Wolsey intervenes and talks Henry around. An enormous fine is substituted for any other penalty. Most years Wolsey ‘forgets’ to collect it. You are wealthy because of the large pension Mary is given by the French, but the downside is that, for years, they
treat you as their hired man at Henry’s Court.
You are an irrepressible man. You are soon back in Henry’s favour, though he sulks at you from time to time and falls out with you. As a politician, you are much less nimble than Norfolk, your East Anglian rival. Henry gives you nasty jobs, like trying to talk Katherine into compliance. You don’t get on with the Boleyns, and are offended by the family’s rise in the world. The rumour is that at some point before Henry’s marriage to Anne, you go to him and tell him that Anne has had an affair with Thomas Wyatt; you’re trying to save him from himself. At this point it’s the last thing Henry wishes to hear, and he kicks you out. You’re soon back at Court and happily blundering along.
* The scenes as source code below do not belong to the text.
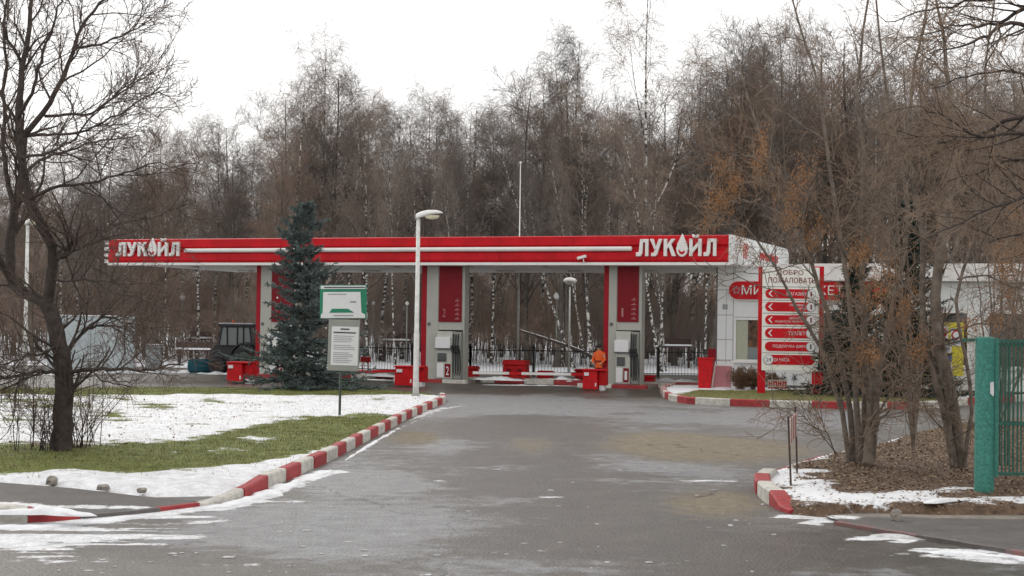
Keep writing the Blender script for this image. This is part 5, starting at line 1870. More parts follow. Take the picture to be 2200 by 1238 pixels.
# ------------------------------------------------------------------ trees
def mesh_levels(name, levels, smooth=True):
    """levels: list of (P, R, sides, material) -> one mesh"""
    parts, mats, mi = [], [], []
    for (P, Rr, S, m) in levels:
        V, F = tubes(P, Rr, S)
        parts.append((V, F))
        if m not in mats: mats.append(m)
        mi.append(np.full(len(F), mats.index(m), np.int32))
    V, F = join(parts)
    me = np_mesh(name, V, F, mats, smooth=smooth)
    me.polygons.foreach_set('material_index', np.concatenate(mi))
    return me
def trunk_line(g, H, r0, r1, K=16, wob=0.02, lean=(0, 0)):
    z = np.linspace(0, 1, K)
    ph = g.uniform(0, 6.28, 4)
    x = wob * H * (np.sin(z * 3 + ph[0]) - np.sin(ph[0])) * 0.6 + 0.25 * wob * H * (np.sin(z * 9 + ph[1]) - np.sin(ph[1])) + lean[0] * z
    y = wob * H * (np.sin(z * 3 + ph[2]) - np.sin(ph[2])) * 0.6 + lean[1] * z
    P = np.stack([x, y, z * H], -1)[None]
    Rr = (r0 + (r1 - r0) * z ** 0.8)[None].copy()
    Rr[0, 0] *= 1.35
    return P, Rr
def proto_birch(seed, H=20.0, dense=1.0, wide=1.0):
    g = np.random.default_rng(seed)
    P0, R0 = trunk_line(g, H, 0.15, 0.02, wob=0.015)
    PF, RF = grow(g, P0, R0, 2 if seed % 2 else 3, 0.28, 0.6, H * 0.42, 22, 9, 0.03, 0.12, rr=0.62, taper=0.2, lenpow=0.4, tip=0.18)
    P1, R1 = grow(g, P0, R0, int(26 * dense), 0.36, 0.98, H * 0.21 * wide, 46, 7, 0.11, 0.10, rr=0.42, lenpow=0.5, rmin=0.012)
    P1b, R1b = grow(g, PF, RF, int(11 * dense), 0.25, 1.0, H * 0.13 * wide, 44, 7, 0.12, 0.06, rr=0.5, lenpow=0.6, rmin=0.010)
    P1 = np.concatenate([P1, P1b]); R1 = np.concatenate([R1, R1b])
    P2, R2 = grow(g, P1, R1, 7, 0.2, 1.0, H * 0.085, 42, 5, 0.16, 0.0, rr=0.5, rmin=0.011)
    P3, R3 = grow(g, P2, R2, 5, 0.15, 1.0, H * 0.055, 44, 5, 0.14, -0.22, rr=0.55, rmin=0.0062, tip=0.6)
    P4, R4 = grow(g, P3, R3, 2, 0.2, 1.0, H * 0.036, 35, 3, 0.12, -0.30, rr=0.8, rmin=0.0060, tip=0.7)
    tr = mesh_levels('birch_trunk', [(P0, R0, 10, birch_bark), (PF, RF, 7, birch_bark)])
    cr = mesh_levels('birch_crown', [(P1, R1, 4, birch_branch), (P2, R2, 3, twig_birch), (P3, R3, 3, twig_birch), (P4, R4, 3, twig_birch)])
    return tr, cr
def proto_broad(seed, H=18.0, col=None, low=0.25, upright=0.10):
    g = np.random.default_rng(seed)
    tm = col or twig_wood
    P0, R0 = trunk_line(g, H, 0.17, 0.02, wob=0.025)
    PF, RF = grow(g, P0, R0, 4, 0.22, 0.6, H * 0.45, 26, 9, 0.05, 0.10, rr=0.6, taper=0.2, lenpow=0.5, tip=0.15)
    P1, R1 = grow(g, P0, R0, 18, low, 0.98, H * 0.25, 50, 7, 0.13, upright, rr=0.42, lenpow=0.42, rmin=0.014)
    P1b, R1b = grow(g, PF, RF, 9, 0.15, 1.0, H * 0.16, 42, 7, 0.13, upright, rr=0.5, lenpow=0.6, rmin=0.012)
    P1 = np.concatenate([P1, P1b]); R1 = np.concatenate([R1, R1b])
    P2, R2 = grow(g, P1, R1, 8, 0.15, 1.0, H * 0.085, 44, 5, 0.16, 0.06, rr=0.5, rmin=0.012)
    P3, R3 = grow(g, P2, R2, 5, 0.12, 1.0, H * 0.045, 44, 4, 0.16, 0.05, rr=0.55, rmin=0.0068, tip=0.6)
    P4, R4 = grow(g, P3, R3, 2, 0.2, 1.0, H * 0.026, 38, 3, 0.14, 0.04, rr=0.8, rmin=0.0066, tip=0.7)
    tr = mesh_levels('tree_trunk', [(P0, R0, 9, bark_wood), (PF, RF, 7, bark_wood)])
    cr = mesh_levels('tree_crown', [(P1, R1, 4, bark_wood), (P2, R2, 3, tm), (P3, R3, 3, tm), (P4, R4, 3, tm)])
    return tr, cr
PRO_BIRCH = [proto_birch(s) for s in (11, 12, 13, 14)]
PRO_SPARSE = proto_birch(21, dense=0.6, wide=1.1)
PRO_BROAD = [proto_broad(s, low=0.18 if s % 2 else 0.3) for s in (31, 32, 33, 34, 35)]
def plant(name, pro, x, y, H, Hn, rz, label, cat, group=None, lean=0.0, leanaz=0.0, sxy=1.0):
    t = thing(name, label, cat, (x, y, -0.1), rz, group)
    s = H / Hn
    t.scale = (s * sxy, s * sxy, s)
    if lean:
        t.rotation_mode = 'QUATERNION'
        ax_ = Vector((math.cos(leanaz + math.pi / 2), math.sin(leanaz + math.pi / 2), 0))
        from mathutils import Quaternion
        t.rotation_quaternion = Quaternion(ax_, lean) @ Quaternion((0, 0, 1), rz)
    for nm, me in zip(('trunk', 'crown'), pro):
        o = bpy.data.objects.new(nm, me)
        link(o, t)
    return t
# the skyline of the wood, read off the photograph
SKY = [(-600, 150), (0, 255), (150, 262), (300, 262), (360, 240), (430, 200), (500, 195), (560, 200), (590, 130), (680, 112), (760, 135), (790, 180), (900, 165), (1000, 180), (1060, 205), (1110, 150), (1200, 95), (1260, 130), (1300, 165), (1440, 170), (1500, 90), (1580, 55), (1660, 45), (1720, 20), (1800, 50), (1900, 90), (2050, 70), (2300, 90), (2900, 60)]
def sky_v(u): return float(np.interp(u, [a for a, b in SKY], [b for a, b in SKY]))
gt = random.Random(12)
LBB = 'bare white-barked birch in the dense wood behind the station'
LBT = 'bare brown-twigged tree in the dense wood behind the station'
# notable trees that stand out
def birch_at(u, vtop, Y, label, pro=None, lean_px=0, rz=None, sxy=1.0):
    p = AT(u, 760, Y)
    zt = AT(u, vtop, Y).z
    dx = lean_px / FPX * Y
    lean = math.atan2(abs(dx), zt)
    return plant('birch_tree', pro or PRO_BIRCH[0], p.x, Y, math.hypot(zt, dx) + 0.2, 20.0, rz if rz is not None else gt.uniform(0, 6.28), label, 'birch', 'birches in the wood', lean=lean, leanaz=0 if dx > 0 else math.pi, sxy=sxy)
birch_at(1374, -20, 80, 'tallest bare birch, its thin open crown standing alone against the sky', PRO_SPARSE, 0, 0.4)
birch_at(1205, 95, 84, 'tall bare birch with broad drooping crown, left of the tallest birch', PRO_BIRCH[1], 20)
birch_at(680, 112, 86, 'tall birch rising highest behind the blue spruce', PRO_BIRCH[2], 10)
birch_at(1236, 290, 78, 'leaning birch, its white trunk sloping left behind the flagpole', PRO_BIRCH[3], -185, sxy=0.8)
birch_at(990, 350, 80, 'slim birch leaning left, between the tall lamp and the flagpole', PRO_BIRCH[0], -45, sxy=0.6)
birch_at(1302, 300, 79, 'straight slim birch seen above the head panel of pump one', PRO_BIRCH[2], 0, sxy=0.55)
birch_at(1422, 260, 76, 'thick birch trunk just right of pump one, leaning left at its foot', PRO_BIRCH[1], -100, sxy=0.9)
birch_at(1432, 340, 77, 'pair birch with thin pale trunk, right of the thick one by pump one', PRO_BIRCH[3], -45, sxy=0.5)
birch_at(1262, 330, 76, 'birch with trunk leaning left between mushroom lamp and the worker', PRO_BIRCH[2], -95, sxy=0.6)
birch_at(1515, 230, 82, 'birch just left of the shop corner', PRO_BIRCH[0], 8, sxy=0.7)
birch_at(1000, 260, 82, 'birch right of the dispenser marked 2, thin trunk leaning left', PRO_BIRCH[3], -40, sxy=0.6)
birch_at(850, 240, 80, 'thin birch seen just left of the tall lamp post', PRO_BIRCH[1], -30, sxy=0.5)
birch_at(740, 250, 84, 'forked birch right of the blue spruce tip', PRO_BIRCH[0], 25, sxy=0.7)
birch_at(352, 240, 84, 'slim birch over the short low end of the pale wall', PRO_BIRCH[2], -5, sxy=0.6)
birch_at(1620, 150, 84, 'birch rising above the right end of the canopy roof', PRO_BIRCH[1], 12)
birch_at(2040, 200, 80, 'pale birch behind the yellow board', PRO_BIRCH[3], 5, sxy=0.7)
# the rest in rows, thick enough that the far side is not seen
rows_ = [(79, 88, 46), (88, 100, 52), (100, 118, 50), (118, 145, 48), (145, 185, 44)]
for (ya, yb2, n) in rows_:
    for i in range(n):
        Y = gt.uniform(ya, yb2)
        u = -260 + (2700) * (i + gt.uniform(0.1, 0.9)) / n
        p = AT(u, 760, Y)
        vt = sky_v(u) + (gt.uniform(5, 70) if gt.random() < 0.75 else gt.uniform(70, 190))
        if Y > 100: vt += gt.uniform(50, 150)
        if 330 < u < 570: vt += gt.uniform(0, 50)
        H = AT(u, vt, Y).z
        if u > 1750: H = min(H, 26)
        H = min(H * (0.94 if u < 1500 else 0.98), 27)
        if gt.random() < 0.52:
            plant('birch_tree', gt.choice(PRO_BIRCH), p.x, Y, H, 20.0, gt.uniform(0, 6.28), LBB, 'birch', 'birches in the wood', lean=gt.uniform(0, .06), leanaz=gt.uniform(0, 6.28), sxy=gt.uniform(.85, 1.25))
        else:
            plant('bare_tree', gt.choice(PRO_BROAD), p.x, Y, H, 18.0, gt.uniform(0, 6.28), LBT, 'bare tree', 'bare trees in the wood', lean=gt.uniform(0, .05), leanaz=gt.uniform(0, 6.28), sxy=gt.uniform(.95, 1.4))

twig_under = mat('twig_under', (0.36, 0.275, 0.22), 0.85, scale=0.5, col2=(0.24, 0.18, 0.145), objvar=0.2)
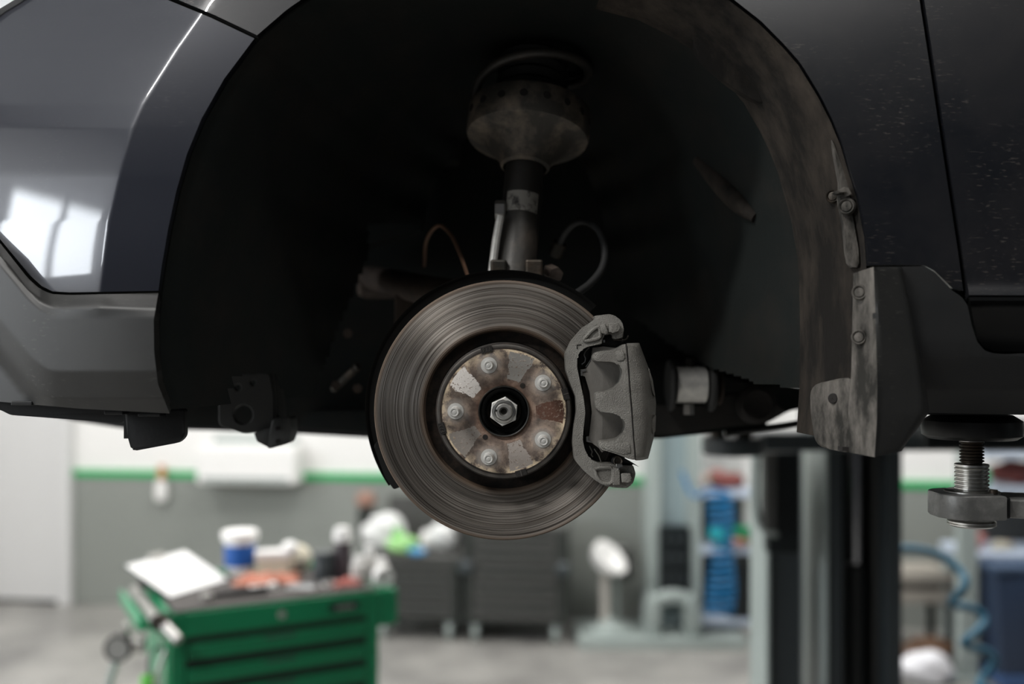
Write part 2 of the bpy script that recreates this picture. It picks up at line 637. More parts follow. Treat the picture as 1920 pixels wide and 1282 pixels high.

You love Henry, in spite of all.
You are baffled by Cromwell. But you find it best generally to do as he says.
After Mary Tudor’s death in 1533, you marry a fourteen-year-old heiress who was intended for your son. She grows up to be a witty and strong-willed religious reformer who keeps a small dog called Gardiner, which she shouts at in public: it’s the most successful joke of the English Reformation.
You remain rich. You remain honoured. You are a thread that connects Henry to his young self and to the England he inherited. You die in your bed, 1545. Henry pays for a magnificent funeral.
EUSTACHE CHAPUYS
You are born in Savoy, to a respectable but not wealthy family. You are a lawyer with university training, a meritocrat, able to make your way in the vast field of opportunity offered by service to the Holy Roman Emperor. You are in your late thirties (but, a fragile man, you seem older) when you come to London in 1529 to represent your master and to act as councillor and comforter to the embattled Queen Katherine. You will stay until 1545, with a brief intermission when diplomatic relations are broken off. That fact in itself is a testament to your endurance, and the faith placed in you by your distant boss.